The teacher is the one who has to make the case, sell the show, convince them that what they're here to learn is worth their attention and their sweat. Even if the work of the day is entirely student-centered, it is still the teacher who is shaping and managing that day, and creating an environment in which students can do their work. The teacher is, and remains, the ringmaster, and the ringmaster needs performance skills, even if all he's doing is directing your attention to the center ring of the circus.

The teacher is not only a ringmaster; she is also a role model. I can't tell you much of the discrete content I learned in any high school class I took, but I can definitely remember the habits of mind I learned from the teachers I admired. Like any good apprentice, I learned not only the technical skills needed for the job, but also some important ways-of-being-in-the-world. I learned how educated people behaved--how they talked to each other and what they talked about; how they followed a line of inquiry; how they solved a puzzle; how they found joy in their chosen field. I watched them like a hawk to learn that, just as I saw my own students watching me and my colleagues, years later. They were learning much more than language arts or history content; they were learning what it meant to be an adult...from every adult with whom they came in contact. And yes, to some extent I did "perform" that role, trying to be deliberate and careful about what I modeled in front of them.

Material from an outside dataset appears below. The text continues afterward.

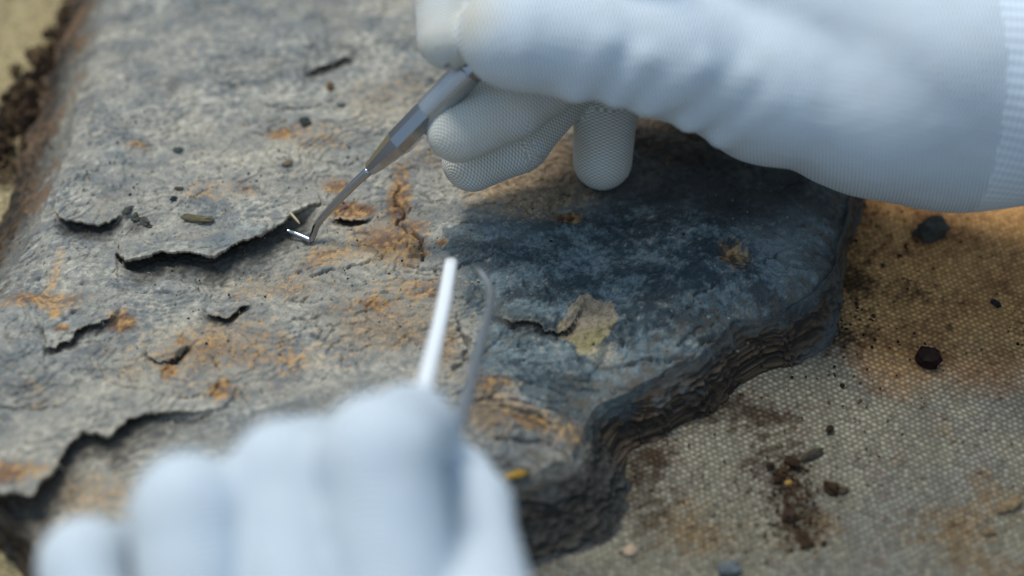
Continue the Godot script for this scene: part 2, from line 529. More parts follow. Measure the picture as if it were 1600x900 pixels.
	for j in GH:
		for i in GW:
			var n := j * GW + i
			if not keep[n]:
				nn[n] = Vector3.UP
				continue
			var l := n - 1 if i > 0 and keep[n - 1] else n
			var r := n + 1 if i < GW - 1 and keep[n + 1] else n
			var u := n - GW if j > 0 and keep[n - GW] else n
			var dn := n + GW if j < GH - 1 and keep[n + GW] else n
			nn[n] = (V[dn] - V[u]).cross(V[r] - V[l]).normalized()
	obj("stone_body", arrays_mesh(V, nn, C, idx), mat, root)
	return root


# how far across an outline a point lies, from 0 at one side to 1 at the other
func side_at(poly: PackedVector2Array, p: Vector2, a: Vector2, dir: Vector2, from: int) -> float:
	var side := Vector2(-dir.y, dir.x) * from
	if side_range.is_empty() or side_range[0] != poly[0]:
		var lo := 1e9
		var hi := -1e9
		for q in poly:
			var e := (q - a).dot(Vector2(-dir.y, dir.x))
			lo = minf(lo, e)
			hi = maxf(hi, e)
		side_range = [poly[0], lo, hi]
	var f: float = ((p - a).dot(Vector2(-dir.y, dir.x)) - side_range[1]) / (side_range[2] - side_range[1])
	return f if from > 0 else 1.0 - f

var side_range := []


# a thin sheet over a hollow: its back is bedded in the stone, its front stands free
func make_flake(root: Node3D, mat: Material, poly_px: Array, back: Array, front: Array, lift: float, thick: float, pocket: float, rough: float, apron: Array, label: String, soft := 0.0) -> void:
	var poly := fract(px_poly(poly_px), rough, 4, true)
	var a := G2(back[0], back[1])
	var g := G2(front[0], front[1]) - a
	var run := g.length()
	var dir := g / run
	var sp := spans(poly)
	var slot := {}
	var v := PackedVector3Array()
	var col := PackedColorArray()
	for s in sp:
		for i in range(s[1], s[2] + 1):
			var n: int = s[0] * GW + i
			var x: float = X0 + i * CELL
			var z: float = Z0 + s[0] * CELL
			var w: float = (Vector2(x, z) - a).dot(dir) / run
			slot[n] = v.size()
			var cc := slate(n, x, z)
			var top := hgt[n] + 0.001 * lerpf(-0.7, lift, smoothstep(0.1, 1.0, w) * (smoothstep(0.0, maxf(soft, 0.001), side_at(poly, Vector2(x, z), a, dir, 1)) if run > 0.03 else smoothstep(0.0, 0.3, minf(side_at(poly, Vector2(x, z), a, dir, -1), side_at(poly, Vector2(x, z), a, dir, 1))))) + 0.0004 * n_mid.get_noise_2d(x * 2500.0, z * 2500.0) * w
			v.append(Vector3(x, top, z))
			col.append(Color(cc.x, cc.y, cc.z))
	var M := v.size()
	for k in M:
		var p := v[k]
		v.append(Vector3(p.x, p.y - thick * 0.001 * (0.75 + 0.5 * n_mid.get_noise_2d(p.x * 1500.0, p.z * 1500.0)), p.z))
		col.append(Color(col[k].r * 0.75, col[k].g * 0.68, col[k].b * 0.6))
	var idx := PackedInt32Array()
	var edge := {}
	for n in slot:
		if slot.has(n + 1) and slot.has(n + GW) and slot.has(n + GW + 1):
			var q := [slot[n], slot[n + 1], slot[n + GW + 1], slot[n + GW]]
			idx.append_array([q[0], q[1], q[3], q[1], q[2], q[3]])
			idx.append_array([q[0] + M, q[3] + M, q[1] + M, q[1] + M, q[3] + M, q[2] + M])
			for e in 4:
				var key := Vector2i(q[e], q[(e + 1) % 4])
				if edge.has(Vector2i(key.y, key.x)):
					edge.erase(Vector2i(key.y, key.x))
				else:
					edge[key] = true
	for e in edge:
		col[e.x] = col[e.x].lerp(Color(0.4, 0.34, 0.25), 0.45)
		col[e.x + M] = Color(0.2, 0.165, 0.125)
		idx.append_array([e.x, e.x + M, e.y, e.y, e.x + M, e.y + M])
	# the broken edge: ragged in height as well
	var mesh := arrays_mesh(v, smooth_normals(v, idx), col, idx)
	var o := obj("flake", mesh, mat, root)
	if label: o.set_meta("label", label)
	# the hollow under it and the worn apron before it, their shade painted in
	var ap := G2(apron[0], apron[1])
	var apl := (ap - a).dot(dir) - run
	for n in slot:
		var x: float = X0 + (n % GW) * CELL
		var z: float = Z0 + (n / GW) * CELL
		var w: float = (Vector2(x, z) - a).dot(dir) / run
		var open := 1.0
		if run < 0.03:
			open = smoothstep(0.0, 0.25, minf(side_at(poly, Vector2(x, z), a, dir, -1), side_at(poly, Vector2(x, z), a, dir, 1)))
		elif soft > 0.0:
			open = smoothstep(0.0, soft, side_at(poly, Vector2(x, z), a, dir, 1))
		hgt[n] -= 0.001 * pocket * smoothstep(0.35, 0.8, w) * open
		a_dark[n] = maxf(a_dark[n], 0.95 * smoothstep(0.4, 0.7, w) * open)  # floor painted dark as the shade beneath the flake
	var lo := 1e9
	var hi := -1e9
	var side := Vector2(-dir.y, dir.x)
	for p in poly:
		if (p - a).dot(dir) > run * 0.45:
			lo = minf(lo, (p - a).dot(side))
			hi = maxf(hi, (p - a).dot(side))
	# for each column across the flake, where its front edge lies
	var cols := maxi(12, int((hi - lo) / (CELL * 1.6)))
	var front_at := PackedFloat32Array()
	front_at.resize(cols)
	front_at.fill(-1.0)
	for k in M:
		var p := Vector2(v[k].x, v[k].z) - a
		var c := int((p.dot(side) - lo) / (hi - lo) * (cols - 1))
		if c >= 0 and c < cols:
			front_at[c] = maxf(front_at[c], p.dot(dir))
	var reach := run + apl
	var b0 := Vector2.INF
	var b1 := -Vector2.INF
	for p in poly:
		b0 = b0.min(p)
		b1 = b1.max(p)
	var grow := Vector2(absf(apl), absf(apl)) * 1.1
	b0 = (b0 - grow - Vector2(X0, Z0)) / CELL
	b1 = (b1 + grow - Vector2(X0, Z0)) / CELL
	for j in range(maxi(0, int(b0.y)), mini(GH, int(b1.y) + 1)):
		var z := Z0 + j * CELL
		for i in range(maxi(0, int(b0.x)), mini(GW, int(b1.x) + 1)):
			var p := Vector2(X0 + i * CELL, z) - a
			var s := p.dot(side)
			if s < lo or s > hi:
				continue
			var fd := front_at[clampi(int((s - lo) / (hi - lo) * (cols - 1)), 0, cols - 1)]
			if fd < run * 0.4:
				continue
			var d := p.dot(dir) - fd
			var n := j * GW + i
			if d > -CELL and d < apl and not slot.has(n):
				var ends := smoothstep(0.0, maxf(0.12, soft), (s - lo) / (hi - lo)) * smoothstep(0.0, 0.12, (hi - s) / (hi - lo))
				var fall := 1.0 - smoothstep(0.0, 1.0, d / apl)
				hgt[n] -= 0.001 * pocket * fall * fall * (0.25 + 0.75 * ends)
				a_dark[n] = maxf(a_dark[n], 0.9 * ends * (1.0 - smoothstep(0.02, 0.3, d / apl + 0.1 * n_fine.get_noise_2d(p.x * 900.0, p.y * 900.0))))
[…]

There is a role for teacher-as-coach. A large role, I'd argue. We need more coaching and less lecturing, for certain. We need more mentoring and tutoring, more real, authentic relationships with young people. But this wholesale, "do this always and that never" approach is ridiculous. Our students still need to be taught--both the written curriculum of facts and skills and the hidden curriculum of how educated people behave. There are things we need to show them. There are things we need to say. There are discussions we need to shape and lead with them. There are things they need to see us do. We cannot simply sit back and say, "You do the work; I'll advise you from the side."

That's not teaching; that's abdication.